Problem statement ->
Starting at the first line of the listing below, repeat each line exactly until the line containing "return H + (HOR - y) / F * zc", which you include. Leave out pictures.

Stored data entries ->
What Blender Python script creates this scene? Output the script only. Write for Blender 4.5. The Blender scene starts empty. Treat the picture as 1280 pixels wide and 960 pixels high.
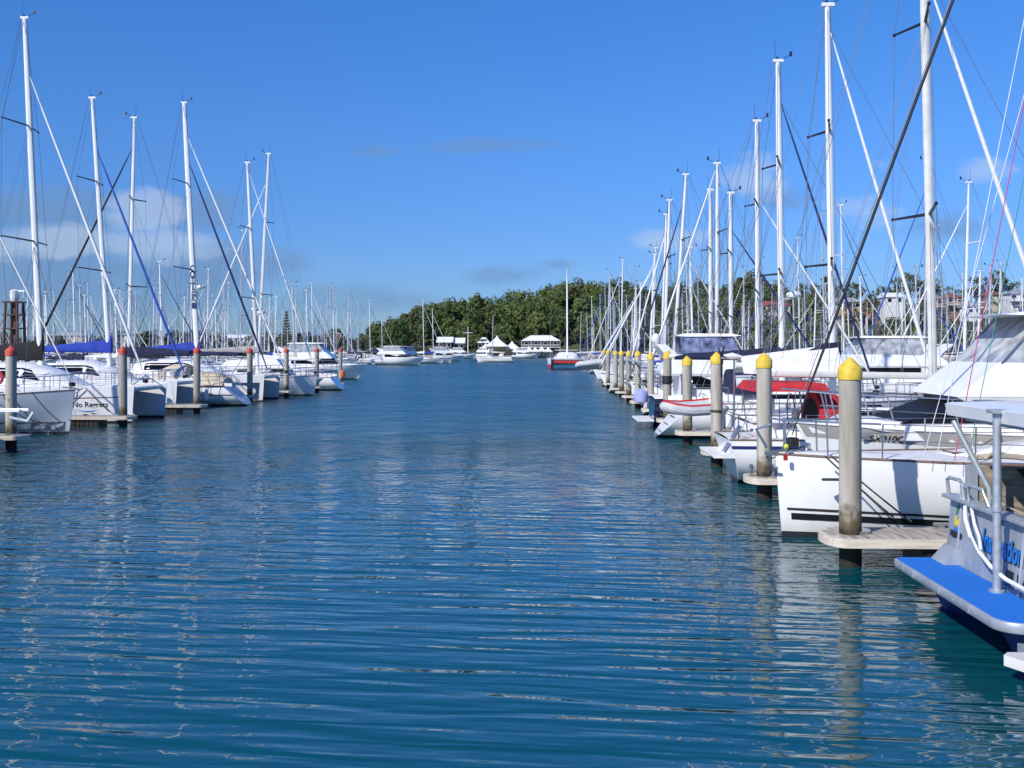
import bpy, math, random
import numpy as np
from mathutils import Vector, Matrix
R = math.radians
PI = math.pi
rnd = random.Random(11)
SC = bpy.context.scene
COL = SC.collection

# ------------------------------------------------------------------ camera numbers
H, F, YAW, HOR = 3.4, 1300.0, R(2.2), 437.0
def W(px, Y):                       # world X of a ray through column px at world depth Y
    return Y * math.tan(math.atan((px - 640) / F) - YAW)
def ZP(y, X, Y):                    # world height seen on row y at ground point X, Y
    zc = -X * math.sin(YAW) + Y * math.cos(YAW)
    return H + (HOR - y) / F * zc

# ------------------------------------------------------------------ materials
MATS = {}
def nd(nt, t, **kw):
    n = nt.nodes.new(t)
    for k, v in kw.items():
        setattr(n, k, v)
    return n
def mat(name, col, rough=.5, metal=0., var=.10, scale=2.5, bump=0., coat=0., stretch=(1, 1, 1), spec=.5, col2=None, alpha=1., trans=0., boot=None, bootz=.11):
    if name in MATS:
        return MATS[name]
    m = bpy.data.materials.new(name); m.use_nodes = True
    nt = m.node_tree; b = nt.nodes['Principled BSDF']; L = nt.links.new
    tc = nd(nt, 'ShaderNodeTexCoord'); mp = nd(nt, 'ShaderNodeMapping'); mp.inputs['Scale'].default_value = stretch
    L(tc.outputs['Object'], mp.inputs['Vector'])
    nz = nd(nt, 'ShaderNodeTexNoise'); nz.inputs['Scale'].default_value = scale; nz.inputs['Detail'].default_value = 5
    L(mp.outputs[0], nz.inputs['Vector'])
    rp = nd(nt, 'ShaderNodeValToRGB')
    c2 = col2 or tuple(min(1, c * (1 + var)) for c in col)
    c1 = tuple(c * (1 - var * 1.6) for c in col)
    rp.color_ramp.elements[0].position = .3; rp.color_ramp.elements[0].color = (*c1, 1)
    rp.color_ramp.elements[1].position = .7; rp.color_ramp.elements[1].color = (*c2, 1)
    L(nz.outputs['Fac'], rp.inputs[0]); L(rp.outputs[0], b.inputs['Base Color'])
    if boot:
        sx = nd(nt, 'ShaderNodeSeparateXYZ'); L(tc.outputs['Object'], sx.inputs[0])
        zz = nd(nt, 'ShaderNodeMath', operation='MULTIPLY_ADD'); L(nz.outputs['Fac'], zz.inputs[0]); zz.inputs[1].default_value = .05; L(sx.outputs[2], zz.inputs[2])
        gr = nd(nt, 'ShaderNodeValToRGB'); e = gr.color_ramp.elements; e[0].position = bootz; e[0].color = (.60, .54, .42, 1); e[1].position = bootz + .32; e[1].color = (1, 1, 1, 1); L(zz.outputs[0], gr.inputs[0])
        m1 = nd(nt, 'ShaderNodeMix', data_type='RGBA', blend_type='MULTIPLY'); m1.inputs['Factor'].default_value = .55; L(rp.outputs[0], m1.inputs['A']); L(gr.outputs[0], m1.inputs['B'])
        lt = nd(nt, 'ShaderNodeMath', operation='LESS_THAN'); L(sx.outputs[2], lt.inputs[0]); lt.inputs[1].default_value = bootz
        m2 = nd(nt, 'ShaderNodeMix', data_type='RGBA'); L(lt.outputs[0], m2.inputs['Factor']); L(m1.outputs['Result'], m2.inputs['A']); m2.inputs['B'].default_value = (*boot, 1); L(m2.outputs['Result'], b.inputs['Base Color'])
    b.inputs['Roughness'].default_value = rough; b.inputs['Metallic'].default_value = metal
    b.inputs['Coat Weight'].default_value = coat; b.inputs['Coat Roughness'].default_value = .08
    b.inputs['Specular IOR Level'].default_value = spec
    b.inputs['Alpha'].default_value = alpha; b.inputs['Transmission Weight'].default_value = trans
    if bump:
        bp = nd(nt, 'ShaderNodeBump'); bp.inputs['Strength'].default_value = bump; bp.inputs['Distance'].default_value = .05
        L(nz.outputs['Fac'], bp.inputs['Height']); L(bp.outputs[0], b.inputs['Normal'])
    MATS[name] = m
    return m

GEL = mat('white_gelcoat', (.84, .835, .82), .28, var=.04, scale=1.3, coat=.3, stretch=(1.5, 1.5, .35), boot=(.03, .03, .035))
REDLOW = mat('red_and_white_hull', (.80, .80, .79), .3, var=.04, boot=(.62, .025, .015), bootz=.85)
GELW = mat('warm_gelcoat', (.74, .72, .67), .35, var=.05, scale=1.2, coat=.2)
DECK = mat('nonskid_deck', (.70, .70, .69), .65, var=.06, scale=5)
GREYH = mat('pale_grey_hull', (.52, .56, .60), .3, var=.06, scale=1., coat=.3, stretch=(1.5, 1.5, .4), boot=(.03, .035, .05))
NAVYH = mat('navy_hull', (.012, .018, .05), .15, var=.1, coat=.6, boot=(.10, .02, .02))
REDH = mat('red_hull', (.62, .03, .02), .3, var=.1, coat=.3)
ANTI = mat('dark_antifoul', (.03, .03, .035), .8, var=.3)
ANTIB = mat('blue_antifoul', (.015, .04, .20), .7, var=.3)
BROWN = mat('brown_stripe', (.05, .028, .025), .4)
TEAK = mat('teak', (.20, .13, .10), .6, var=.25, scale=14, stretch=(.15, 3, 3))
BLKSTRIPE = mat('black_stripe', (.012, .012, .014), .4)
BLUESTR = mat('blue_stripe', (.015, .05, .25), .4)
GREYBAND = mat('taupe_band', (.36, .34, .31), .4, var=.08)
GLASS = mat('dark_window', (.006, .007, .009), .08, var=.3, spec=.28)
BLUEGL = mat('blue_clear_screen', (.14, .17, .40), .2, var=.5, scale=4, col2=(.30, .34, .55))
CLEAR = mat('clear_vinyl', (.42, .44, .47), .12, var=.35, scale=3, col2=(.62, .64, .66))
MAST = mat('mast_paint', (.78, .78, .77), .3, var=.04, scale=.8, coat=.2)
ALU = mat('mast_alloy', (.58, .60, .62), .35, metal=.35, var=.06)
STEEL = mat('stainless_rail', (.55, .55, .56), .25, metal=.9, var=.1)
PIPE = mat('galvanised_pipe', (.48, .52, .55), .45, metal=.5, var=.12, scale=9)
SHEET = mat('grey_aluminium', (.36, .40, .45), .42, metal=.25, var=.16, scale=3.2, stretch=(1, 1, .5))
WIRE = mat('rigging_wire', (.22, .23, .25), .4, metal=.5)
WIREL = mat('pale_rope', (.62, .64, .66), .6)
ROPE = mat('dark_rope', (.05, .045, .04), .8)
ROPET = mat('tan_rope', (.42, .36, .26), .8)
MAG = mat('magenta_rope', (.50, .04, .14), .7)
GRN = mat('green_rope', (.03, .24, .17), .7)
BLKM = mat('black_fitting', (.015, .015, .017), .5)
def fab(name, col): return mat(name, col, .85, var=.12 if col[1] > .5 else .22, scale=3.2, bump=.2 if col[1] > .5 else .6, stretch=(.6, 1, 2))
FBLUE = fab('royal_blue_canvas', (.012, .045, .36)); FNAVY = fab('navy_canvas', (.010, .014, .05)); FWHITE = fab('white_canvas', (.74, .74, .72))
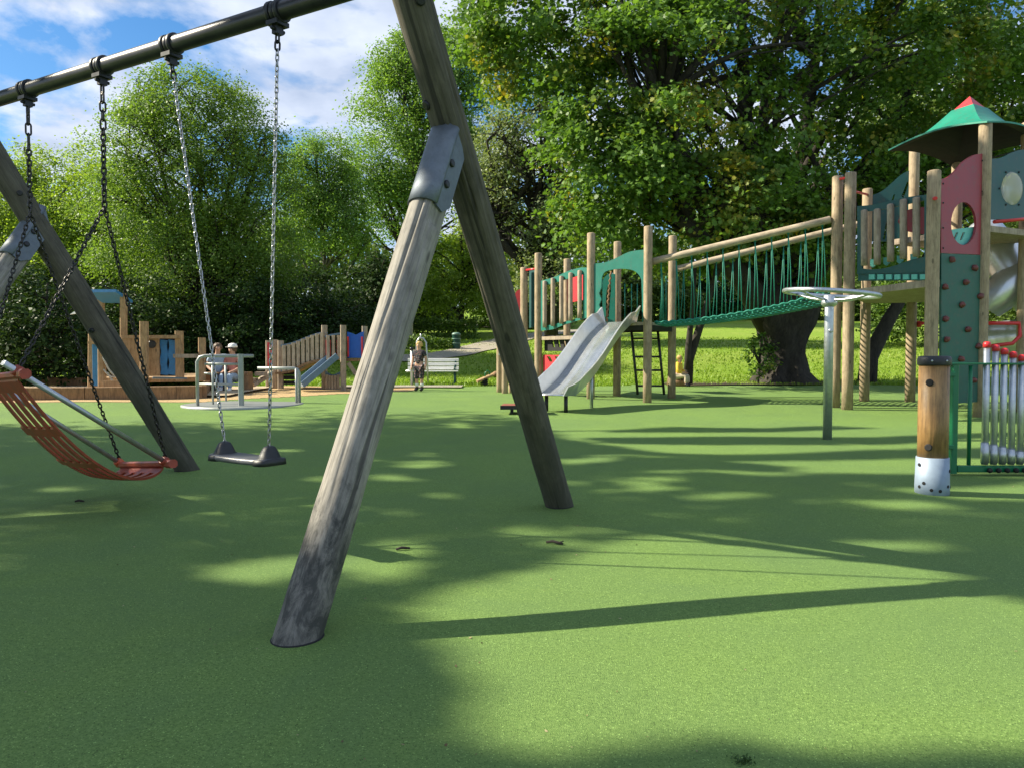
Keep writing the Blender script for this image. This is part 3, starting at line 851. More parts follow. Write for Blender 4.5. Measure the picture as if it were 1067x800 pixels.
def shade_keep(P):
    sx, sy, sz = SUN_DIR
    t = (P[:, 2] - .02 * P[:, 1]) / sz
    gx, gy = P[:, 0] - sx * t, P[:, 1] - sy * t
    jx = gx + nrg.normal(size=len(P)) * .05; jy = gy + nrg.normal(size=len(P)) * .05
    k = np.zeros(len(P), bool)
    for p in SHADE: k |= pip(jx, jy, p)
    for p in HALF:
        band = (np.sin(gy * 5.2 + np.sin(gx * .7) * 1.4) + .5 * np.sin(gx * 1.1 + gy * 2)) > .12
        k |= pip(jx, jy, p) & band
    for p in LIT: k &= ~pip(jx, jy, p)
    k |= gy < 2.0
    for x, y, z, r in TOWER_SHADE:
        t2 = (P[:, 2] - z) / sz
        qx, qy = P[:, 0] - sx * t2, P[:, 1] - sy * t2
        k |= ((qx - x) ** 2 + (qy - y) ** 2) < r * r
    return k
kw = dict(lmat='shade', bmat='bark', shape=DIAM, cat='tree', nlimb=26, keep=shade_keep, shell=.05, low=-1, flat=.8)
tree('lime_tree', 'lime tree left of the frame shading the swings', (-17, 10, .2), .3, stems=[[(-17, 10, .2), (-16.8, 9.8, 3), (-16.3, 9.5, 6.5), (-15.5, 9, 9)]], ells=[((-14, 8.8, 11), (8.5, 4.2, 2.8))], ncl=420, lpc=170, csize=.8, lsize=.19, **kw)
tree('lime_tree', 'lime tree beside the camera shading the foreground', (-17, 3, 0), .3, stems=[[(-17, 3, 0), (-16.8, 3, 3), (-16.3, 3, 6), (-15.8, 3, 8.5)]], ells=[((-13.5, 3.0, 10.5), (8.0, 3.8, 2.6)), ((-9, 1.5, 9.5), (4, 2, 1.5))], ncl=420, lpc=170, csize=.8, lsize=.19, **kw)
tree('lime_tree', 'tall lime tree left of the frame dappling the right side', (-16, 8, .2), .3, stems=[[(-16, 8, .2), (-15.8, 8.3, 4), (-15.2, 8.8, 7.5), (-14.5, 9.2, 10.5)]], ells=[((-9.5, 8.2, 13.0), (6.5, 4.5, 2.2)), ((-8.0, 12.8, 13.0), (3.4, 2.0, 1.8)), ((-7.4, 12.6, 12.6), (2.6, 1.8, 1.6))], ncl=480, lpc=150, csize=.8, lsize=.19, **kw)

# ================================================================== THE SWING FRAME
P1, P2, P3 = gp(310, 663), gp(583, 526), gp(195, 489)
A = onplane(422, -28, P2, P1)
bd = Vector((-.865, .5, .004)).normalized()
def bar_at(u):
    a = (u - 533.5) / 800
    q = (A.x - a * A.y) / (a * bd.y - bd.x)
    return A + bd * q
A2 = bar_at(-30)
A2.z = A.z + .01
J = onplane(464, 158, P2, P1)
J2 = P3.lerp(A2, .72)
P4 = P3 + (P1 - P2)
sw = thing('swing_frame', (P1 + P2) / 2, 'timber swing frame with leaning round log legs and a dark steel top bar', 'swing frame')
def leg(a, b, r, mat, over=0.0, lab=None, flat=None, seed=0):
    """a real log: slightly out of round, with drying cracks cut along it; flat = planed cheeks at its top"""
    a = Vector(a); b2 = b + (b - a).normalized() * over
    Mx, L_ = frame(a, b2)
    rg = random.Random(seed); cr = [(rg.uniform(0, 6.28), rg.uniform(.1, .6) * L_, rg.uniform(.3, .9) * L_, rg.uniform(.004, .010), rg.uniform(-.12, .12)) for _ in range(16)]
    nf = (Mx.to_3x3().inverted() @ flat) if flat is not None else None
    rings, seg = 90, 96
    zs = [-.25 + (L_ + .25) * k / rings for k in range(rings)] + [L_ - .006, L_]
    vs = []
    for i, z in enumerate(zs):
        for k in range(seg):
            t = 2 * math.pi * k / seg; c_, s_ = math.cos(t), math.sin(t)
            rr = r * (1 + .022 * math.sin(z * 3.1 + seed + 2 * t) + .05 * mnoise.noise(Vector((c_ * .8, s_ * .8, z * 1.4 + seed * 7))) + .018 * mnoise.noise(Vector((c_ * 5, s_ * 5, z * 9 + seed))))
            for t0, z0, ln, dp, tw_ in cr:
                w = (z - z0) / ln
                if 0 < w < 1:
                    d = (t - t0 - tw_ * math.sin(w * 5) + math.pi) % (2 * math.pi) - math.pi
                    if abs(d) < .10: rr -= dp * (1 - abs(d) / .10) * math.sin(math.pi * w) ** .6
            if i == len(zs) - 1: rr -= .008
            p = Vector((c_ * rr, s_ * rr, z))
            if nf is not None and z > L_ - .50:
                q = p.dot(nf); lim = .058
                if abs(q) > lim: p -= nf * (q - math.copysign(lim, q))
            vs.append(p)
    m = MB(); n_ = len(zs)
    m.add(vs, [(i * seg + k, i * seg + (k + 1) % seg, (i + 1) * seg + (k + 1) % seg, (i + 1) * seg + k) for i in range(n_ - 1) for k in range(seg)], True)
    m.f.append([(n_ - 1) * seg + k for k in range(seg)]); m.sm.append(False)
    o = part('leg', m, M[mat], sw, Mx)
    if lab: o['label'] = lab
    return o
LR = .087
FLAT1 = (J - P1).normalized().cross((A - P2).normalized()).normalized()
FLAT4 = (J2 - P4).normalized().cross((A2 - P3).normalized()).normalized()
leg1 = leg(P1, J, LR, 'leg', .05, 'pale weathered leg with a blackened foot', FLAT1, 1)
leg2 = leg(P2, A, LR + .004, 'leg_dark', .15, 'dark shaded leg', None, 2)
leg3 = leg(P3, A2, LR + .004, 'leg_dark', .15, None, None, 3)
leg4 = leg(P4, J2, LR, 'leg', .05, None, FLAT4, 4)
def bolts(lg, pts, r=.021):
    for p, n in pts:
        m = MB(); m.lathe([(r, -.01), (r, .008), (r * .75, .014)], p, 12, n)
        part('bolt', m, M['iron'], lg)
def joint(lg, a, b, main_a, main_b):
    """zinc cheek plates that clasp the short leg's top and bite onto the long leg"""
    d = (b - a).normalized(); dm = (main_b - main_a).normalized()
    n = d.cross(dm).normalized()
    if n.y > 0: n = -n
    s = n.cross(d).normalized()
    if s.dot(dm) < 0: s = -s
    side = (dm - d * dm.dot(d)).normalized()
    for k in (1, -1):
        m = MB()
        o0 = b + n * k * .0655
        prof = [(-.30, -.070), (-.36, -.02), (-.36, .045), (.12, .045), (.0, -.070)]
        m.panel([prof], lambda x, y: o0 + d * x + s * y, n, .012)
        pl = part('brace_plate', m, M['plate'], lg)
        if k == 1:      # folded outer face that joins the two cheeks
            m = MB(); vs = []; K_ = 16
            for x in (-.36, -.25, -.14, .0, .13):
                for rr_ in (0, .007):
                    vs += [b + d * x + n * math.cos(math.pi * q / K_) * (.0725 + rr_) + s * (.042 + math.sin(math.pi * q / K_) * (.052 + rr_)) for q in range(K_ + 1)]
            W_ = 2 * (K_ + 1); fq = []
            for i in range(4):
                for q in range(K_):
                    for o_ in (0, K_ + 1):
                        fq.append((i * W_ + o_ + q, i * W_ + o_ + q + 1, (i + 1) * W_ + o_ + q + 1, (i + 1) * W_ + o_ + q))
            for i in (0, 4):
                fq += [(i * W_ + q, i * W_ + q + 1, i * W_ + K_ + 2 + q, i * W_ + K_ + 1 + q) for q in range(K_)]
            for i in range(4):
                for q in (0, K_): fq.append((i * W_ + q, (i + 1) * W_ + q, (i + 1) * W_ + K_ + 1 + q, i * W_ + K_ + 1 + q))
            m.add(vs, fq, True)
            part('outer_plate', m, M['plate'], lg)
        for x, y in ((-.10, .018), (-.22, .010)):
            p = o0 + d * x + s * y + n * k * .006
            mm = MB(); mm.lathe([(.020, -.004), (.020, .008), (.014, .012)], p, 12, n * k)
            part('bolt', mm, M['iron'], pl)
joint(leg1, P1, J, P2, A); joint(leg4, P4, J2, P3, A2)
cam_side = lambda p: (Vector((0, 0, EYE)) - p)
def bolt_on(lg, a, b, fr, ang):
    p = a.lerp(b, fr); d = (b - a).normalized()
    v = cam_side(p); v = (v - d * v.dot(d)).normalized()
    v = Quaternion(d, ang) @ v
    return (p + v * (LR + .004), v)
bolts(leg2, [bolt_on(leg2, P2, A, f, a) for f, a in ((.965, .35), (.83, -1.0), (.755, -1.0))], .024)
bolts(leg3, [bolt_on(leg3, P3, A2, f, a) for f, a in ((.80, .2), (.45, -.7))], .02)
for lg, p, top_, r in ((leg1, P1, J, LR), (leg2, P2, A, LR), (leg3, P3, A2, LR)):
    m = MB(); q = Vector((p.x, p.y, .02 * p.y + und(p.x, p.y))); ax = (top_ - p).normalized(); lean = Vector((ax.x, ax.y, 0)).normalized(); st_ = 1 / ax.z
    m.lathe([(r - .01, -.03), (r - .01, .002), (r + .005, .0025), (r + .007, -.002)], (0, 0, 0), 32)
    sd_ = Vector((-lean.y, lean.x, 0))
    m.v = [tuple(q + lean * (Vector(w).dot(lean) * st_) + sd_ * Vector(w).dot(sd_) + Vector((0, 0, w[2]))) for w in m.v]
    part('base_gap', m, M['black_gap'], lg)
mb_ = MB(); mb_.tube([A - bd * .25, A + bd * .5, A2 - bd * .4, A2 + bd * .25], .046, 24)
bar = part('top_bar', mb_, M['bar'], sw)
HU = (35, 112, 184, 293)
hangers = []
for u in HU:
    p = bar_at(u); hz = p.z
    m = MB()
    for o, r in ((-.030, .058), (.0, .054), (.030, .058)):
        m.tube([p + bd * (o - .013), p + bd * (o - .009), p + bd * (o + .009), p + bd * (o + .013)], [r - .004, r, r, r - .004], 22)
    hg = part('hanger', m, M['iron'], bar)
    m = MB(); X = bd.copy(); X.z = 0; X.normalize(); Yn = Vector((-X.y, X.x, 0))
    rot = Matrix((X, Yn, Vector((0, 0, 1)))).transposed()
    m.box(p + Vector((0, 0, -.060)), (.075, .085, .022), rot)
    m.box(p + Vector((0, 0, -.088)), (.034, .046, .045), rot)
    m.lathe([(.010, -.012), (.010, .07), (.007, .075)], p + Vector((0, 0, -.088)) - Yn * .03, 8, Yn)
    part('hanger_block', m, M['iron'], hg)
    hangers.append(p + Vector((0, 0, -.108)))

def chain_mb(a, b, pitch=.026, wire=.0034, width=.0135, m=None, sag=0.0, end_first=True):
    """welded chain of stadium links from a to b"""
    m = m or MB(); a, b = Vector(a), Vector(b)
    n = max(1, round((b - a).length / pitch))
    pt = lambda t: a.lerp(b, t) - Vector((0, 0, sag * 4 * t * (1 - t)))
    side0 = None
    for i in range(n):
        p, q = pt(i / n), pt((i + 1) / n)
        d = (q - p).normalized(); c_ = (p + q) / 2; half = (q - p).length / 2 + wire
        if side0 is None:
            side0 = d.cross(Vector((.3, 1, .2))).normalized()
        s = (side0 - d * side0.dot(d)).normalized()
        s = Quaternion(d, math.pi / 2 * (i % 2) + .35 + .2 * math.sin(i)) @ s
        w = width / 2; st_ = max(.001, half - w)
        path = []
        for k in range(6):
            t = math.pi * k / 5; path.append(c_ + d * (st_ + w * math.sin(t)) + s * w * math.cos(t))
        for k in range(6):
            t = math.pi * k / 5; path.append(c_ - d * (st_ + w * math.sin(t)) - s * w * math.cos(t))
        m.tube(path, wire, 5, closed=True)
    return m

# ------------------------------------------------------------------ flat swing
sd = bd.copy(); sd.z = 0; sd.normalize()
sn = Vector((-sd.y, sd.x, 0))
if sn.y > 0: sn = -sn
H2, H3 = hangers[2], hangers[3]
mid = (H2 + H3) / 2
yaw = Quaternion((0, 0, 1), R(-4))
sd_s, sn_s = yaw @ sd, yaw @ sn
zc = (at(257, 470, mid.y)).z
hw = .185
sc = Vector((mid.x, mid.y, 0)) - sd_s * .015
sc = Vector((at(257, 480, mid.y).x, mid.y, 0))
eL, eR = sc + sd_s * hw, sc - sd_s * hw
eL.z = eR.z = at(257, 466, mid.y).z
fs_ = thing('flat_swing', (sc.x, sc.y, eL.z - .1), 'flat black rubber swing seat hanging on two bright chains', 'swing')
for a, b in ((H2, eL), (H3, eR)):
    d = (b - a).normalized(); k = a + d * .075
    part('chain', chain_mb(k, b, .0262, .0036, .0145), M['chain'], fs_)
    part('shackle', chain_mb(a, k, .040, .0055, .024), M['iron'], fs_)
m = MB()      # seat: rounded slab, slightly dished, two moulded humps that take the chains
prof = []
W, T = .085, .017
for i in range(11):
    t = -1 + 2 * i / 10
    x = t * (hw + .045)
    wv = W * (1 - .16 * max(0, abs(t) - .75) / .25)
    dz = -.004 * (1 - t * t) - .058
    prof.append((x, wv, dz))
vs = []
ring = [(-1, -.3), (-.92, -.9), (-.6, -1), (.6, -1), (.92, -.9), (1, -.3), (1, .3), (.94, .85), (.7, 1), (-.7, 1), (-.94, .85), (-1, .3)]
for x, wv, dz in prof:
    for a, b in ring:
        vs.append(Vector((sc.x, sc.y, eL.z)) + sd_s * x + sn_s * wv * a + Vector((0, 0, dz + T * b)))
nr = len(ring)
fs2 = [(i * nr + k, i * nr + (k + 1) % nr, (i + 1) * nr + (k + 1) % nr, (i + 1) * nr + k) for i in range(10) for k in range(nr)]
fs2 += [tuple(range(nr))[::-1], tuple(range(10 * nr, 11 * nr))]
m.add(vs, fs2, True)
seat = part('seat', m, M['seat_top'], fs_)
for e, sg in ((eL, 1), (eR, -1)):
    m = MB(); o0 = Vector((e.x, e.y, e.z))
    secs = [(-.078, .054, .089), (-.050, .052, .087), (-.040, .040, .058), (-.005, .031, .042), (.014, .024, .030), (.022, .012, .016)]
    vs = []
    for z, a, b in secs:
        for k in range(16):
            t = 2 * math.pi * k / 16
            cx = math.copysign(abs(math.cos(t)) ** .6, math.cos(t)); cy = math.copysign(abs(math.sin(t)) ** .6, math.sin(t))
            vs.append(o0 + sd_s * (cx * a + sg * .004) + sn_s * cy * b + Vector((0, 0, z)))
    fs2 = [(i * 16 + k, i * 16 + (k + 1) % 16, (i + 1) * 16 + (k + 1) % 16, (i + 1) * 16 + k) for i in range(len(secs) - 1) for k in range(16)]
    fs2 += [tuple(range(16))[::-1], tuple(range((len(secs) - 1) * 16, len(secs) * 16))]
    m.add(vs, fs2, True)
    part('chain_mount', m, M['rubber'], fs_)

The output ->
What Blender Python script creates this scene? Output the script only. Write for Blender 4.5. The Blender scene starts empty. Treat the picture as 1280 pixels wide and 960 pixels high.
import bpy, math, random
import numpy as np
from mathutils import Vector, Matrix
R = math.radians
PI = math.pi
rnd = random.Random(11)
SC = bpy.context.scene
COL = SC.collection

# ------------------------------------------------------------------ camera numbers
H, F, YAW, HOR = 3.4, 1300.0, R(2.2), 437.0
def W(px, Y):                       # world X of a ray through column px at world depth Y
    return Y * math.tan(math.atan((px - 640) / F) - YAW)
def ZP(y, X, Y):                    # world height seen on row y at ground point X, Y
    zc = -X * math.sin(YAW) + Y * math.cos(YAW)
    return H + (HOR - y) / F * zc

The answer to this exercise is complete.